The bar for improvement in the legal industry is still very low. Many lawyers are so disillusioned with the basic tools they use in their job, that talk of things like artificial intelligence or ‘rule book-ripping’ tend to alienate them. This makes achieving visionary goals even harder.
As a result, the current nature of processes in the legal industry mean that law firms would be wise to prioritise realists over visionaries and focus on process improvement and fixing the basics. Law firms need to ask themselves what is more important, setting up a new innovation lab or making people’s computers take fewer than five minutes to start up in the morning?
Innovation: process improvement?
This is where legal innovation teams have naturally started to gravitate anyway. New technologies traditionally sitting under the ‘innovation’ barrier, such as legal transaction management, legal document collaboration and document automation, basically boil down to modernisation of existing working practices. They are not innovative in the sense that they are ripping up the rule-book. However, they are much-needed and should be prioritised by law firms – not least because not doing so will impede a law firm’s ability to move into the adjacent and disruptive areas of innovation.

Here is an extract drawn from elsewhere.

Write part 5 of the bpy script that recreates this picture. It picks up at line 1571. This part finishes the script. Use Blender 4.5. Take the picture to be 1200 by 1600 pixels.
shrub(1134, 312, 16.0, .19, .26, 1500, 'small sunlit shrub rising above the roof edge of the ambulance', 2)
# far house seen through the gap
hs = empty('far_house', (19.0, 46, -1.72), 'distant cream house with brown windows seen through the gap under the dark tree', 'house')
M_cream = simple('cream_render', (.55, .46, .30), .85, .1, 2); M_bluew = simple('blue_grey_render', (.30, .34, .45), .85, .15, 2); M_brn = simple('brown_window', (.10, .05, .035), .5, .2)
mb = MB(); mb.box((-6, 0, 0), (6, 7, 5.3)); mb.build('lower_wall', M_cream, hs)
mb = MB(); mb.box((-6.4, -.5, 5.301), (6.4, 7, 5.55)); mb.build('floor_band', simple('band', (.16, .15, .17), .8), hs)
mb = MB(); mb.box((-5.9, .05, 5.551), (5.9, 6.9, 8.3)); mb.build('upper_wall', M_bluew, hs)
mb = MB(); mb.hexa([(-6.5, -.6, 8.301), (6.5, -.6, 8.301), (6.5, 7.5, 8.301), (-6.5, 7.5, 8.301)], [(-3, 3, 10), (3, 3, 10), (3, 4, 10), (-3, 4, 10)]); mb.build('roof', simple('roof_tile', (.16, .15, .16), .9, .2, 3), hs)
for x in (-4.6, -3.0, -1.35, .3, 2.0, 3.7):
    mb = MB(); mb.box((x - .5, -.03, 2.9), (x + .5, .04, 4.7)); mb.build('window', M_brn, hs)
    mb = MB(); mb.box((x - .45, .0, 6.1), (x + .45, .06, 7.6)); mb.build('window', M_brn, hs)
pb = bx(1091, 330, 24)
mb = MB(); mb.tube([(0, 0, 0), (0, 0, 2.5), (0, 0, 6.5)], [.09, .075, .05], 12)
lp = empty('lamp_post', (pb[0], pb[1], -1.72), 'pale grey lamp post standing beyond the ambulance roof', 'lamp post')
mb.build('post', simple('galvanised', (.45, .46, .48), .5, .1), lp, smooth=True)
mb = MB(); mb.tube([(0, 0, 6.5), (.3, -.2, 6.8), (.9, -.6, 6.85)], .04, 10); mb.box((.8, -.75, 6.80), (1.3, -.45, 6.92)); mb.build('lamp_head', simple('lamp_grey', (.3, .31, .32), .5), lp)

As a result, ‘innovation’ is probably the wrong term to use for many legal innovation teams operating in law firms. They could be described more accurately as ‘process improvement’ teams.
Many people believe the innovation label carries pride and do not want to part ways with it. More and more, however, people are realising that innovation is not really an accurate description of the work they do. Instead, they should explain and label their functions in plain terms that achieve essential business goals – i.e., empowering lawyers to deliver better results for their clients.